Pour tous les morts sans stèle

Hormis dans certaines communes, assez rares, les morts d’Indochine, de Suez et d’Afrique du Nord, demeurent pour beaucoup des morts sans stèle. Quant à ceux plus proches de nous, du Tchad, du Liban, de Bosnie, de Côte d’Ivoire et d’Afghanistan, c’est comme si leur nombre, l’accélération de l’histoire et la complexité du monde devaient les priver du regard et de l’hommage de la communauté nationale

Si une journée unique n’est certes pas la meilleure solution, imagine-t-on sérieusement une "journée de l’Indo", une journée par pays d’Afrique du Nord et encore une journée des opérations extérieures ? La France se connaît.
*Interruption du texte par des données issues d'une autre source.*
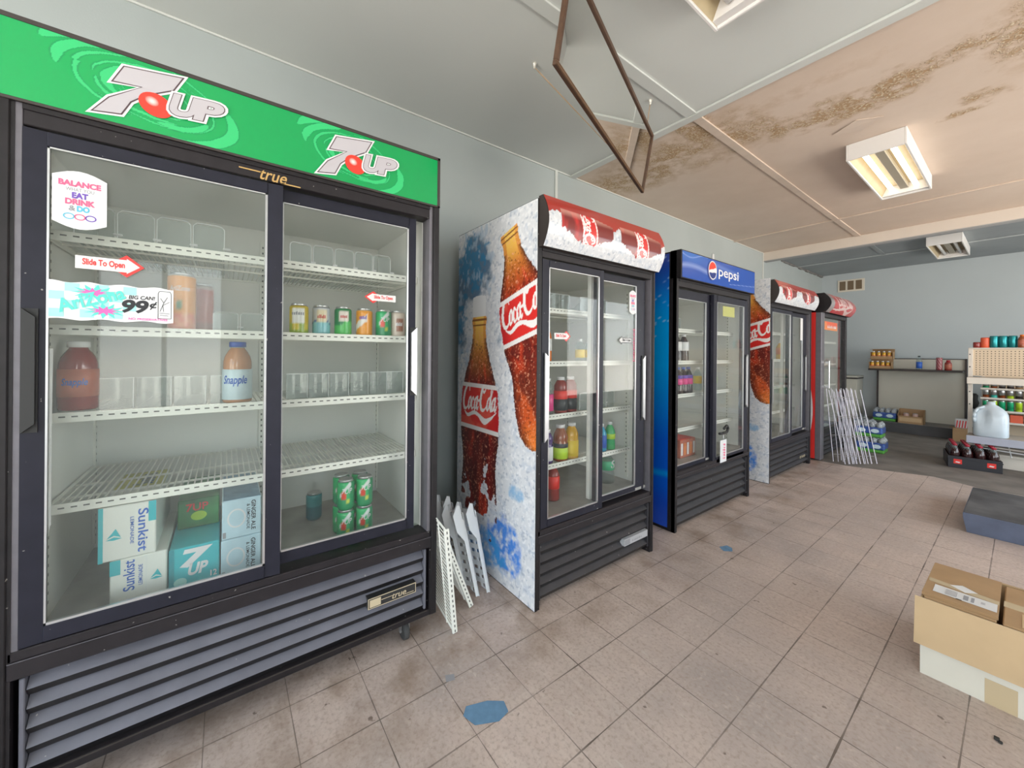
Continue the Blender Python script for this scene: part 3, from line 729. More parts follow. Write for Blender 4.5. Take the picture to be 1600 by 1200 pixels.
def louvres(par, y0, y1, z0, z1, n, xb, mt='grille_black'):
    b = MB(); p = (z1-z0)/n
    for i in range(n):
        zt = z1-i*p; zb = zt-p
        # sloping face then a return with its shade painted in
        b.prism([(xb-.034, zt-.001), (xb, zb+p*.36), (xb-.004, zb+p*.33), (xb-.034, zt-.006)], 'y', y0, y1, mt)
        b.prism([(xb, zb+p*.36), (xb-.013, zb-.004), (xb-.017, zb-.002), (xb-.004, zb+p*.33)], 'y', y0, y1, 'grille_shade')
    b.box(xb-.06, xb-.034, y0, y1, z0, z1, 'grille_shade')
    b.box(xb-.024, xb+.002, y0-.012, y0-.002, z0, z1, mt, .002); b.box(xb-.024, xb+.002, y1+.002, y1+.012, z0, z1, mt, .002)
    g = b.build('grille', par); return g
def caster(par, x, y, zt):
    b = MB(); b.box(x-.03, x+.03, y-.022, y+.022, zt-.004, zt, 'steel', .001)
    b.prism([(x-.024, zt-.004), (x+.024, zt-.004), (x+.016, .034), (x-.004, .028)], 'y', y-.019, y-.015, 'steel'); b.prism([(x-.024, zt-.004), (x+.024, zt-.004), (x+.016, .034), (x-.004, .028)], 'y', y+.015, y+.019, 'steel')
    c = b.build('caster', par); k = MB(); R = Matrix.Rotation(PI/2, 4, 'X'); k.lathe([(.030, -.012), (.036, -.009), (.036, .009), (.030, .012)], 'rubber', 20, (x+.008, y, .0362), ax=R)
    k.rod((x+.008, y-.02, .036), (x+.008, y+.02, .036), .006, 'steel', 8); k.build('wheel', c)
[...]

Personne n’y croit raisonnablement. Trop de célébrations divisent, diluent le souvenir. Assez de morts pour ajouter maintenant la polémique à la douleur.

Au-delà de leurs croyances, de leurs aspirations philosophiques, de leurs choix politiques, de la liberté de n’en avoir fait aucun ou de l’honneur d’avoir seulement servi, ces morts demeurent unis malgré la diversité des conflits qui les ont emportés. Ce n’est pas faire injure au "Poilu" de Verdun que de le célébrer avec le légionnaire de la vallée de Kapisa.

Tous sont morts pour la France

C’est pourquoi, le 11 novembre, le théâtre des petites opérations intestines de la politique aurait pu sonner une trêve, juste une. Par respect pour eux.